TASK BRIEF -
Print, exactly as they stand, the lines from the start of the listing to the line containing "rng = np.random.default_rng(7)", inclusive.

DATA PROVIDED -
#####

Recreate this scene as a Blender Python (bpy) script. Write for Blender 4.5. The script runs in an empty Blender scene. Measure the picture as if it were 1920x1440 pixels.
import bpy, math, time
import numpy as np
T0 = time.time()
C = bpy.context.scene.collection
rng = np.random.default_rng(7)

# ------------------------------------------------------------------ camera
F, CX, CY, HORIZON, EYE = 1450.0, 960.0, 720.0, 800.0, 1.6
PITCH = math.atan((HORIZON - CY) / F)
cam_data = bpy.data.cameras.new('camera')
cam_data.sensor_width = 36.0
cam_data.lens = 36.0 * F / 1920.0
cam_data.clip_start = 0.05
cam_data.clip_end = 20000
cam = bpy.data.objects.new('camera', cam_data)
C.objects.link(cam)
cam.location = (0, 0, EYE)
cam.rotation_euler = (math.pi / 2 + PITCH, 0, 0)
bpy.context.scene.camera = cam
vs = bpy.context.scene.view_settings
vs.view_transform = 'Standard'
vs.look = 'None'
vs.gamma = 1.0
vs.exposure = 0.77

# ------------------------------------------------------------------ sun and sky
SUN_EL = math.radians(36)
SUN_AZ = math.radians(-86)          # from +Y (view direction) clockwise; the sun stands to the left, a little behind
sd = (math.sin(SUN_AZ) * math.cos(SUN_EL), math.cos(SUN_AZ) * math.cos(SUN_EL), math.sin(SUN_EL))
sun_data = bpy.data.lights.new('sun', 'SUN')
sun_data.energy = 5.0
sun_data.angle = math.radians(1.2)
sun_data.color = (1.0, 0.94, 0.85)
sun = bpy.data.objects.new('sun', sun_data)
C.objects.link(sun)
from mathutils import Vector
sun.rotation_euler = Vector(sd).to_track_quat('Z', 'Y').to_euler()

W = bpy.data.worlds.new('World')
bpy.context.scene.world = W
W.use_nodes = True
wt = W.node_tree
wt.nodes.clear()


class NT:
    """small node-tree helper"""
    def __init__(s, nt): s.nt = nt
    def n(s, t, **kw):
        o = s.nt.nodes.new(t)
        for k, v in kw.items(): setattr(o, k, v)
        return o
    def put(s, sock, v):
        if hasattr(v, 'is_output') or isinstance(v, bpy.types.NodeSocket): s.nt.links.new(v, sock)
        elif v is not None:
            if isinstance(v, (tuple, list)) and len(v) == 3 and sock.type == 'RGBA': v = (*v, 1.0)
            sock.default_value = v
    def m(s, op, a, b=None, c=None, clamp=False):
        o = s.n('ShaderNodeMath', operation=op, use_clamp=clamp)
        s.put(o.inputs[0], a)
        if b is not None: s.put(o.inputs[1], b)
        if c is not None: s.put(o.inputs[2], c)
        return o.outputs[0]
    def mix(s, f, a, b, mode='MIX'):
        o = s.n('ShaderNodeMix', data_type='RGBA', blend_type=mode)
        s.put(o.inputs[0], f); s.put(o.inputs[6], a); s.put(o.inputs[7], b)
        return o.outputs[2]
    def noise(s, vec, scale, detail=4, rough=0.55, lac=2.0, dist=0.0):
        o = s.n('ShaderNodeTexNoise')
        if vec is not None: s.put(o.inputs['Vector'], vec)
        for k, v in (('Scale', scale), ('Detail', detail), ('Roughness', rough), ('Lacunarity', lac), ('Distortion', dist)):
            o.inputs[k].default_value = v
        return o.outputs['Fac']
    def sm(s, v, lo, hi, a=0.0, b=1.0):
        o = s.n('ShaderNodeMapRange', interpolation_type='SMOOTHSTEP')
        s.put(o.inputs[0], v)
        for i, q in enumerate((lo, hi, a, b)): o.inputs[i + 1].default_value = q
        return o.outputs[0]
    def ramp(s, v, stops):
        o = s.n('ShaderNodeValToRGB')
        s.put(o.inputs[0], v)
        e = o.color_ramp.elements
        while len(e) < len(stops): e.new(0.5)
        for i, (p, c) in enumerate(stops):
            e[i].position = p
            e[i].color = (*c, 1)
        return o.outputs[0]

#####

THE OUTPUT -
Recreate this scene as a Blender Python (bpy) script. Write for Blender 4.5. The script runs in an empty Blender scene. Measure the picture as if it were 1920x1440 pixels.
import bpy, math, time
import numpy as np
T0 = time.time()
C = bpy.context.scene.collection
rng = np.random.default_rng(7)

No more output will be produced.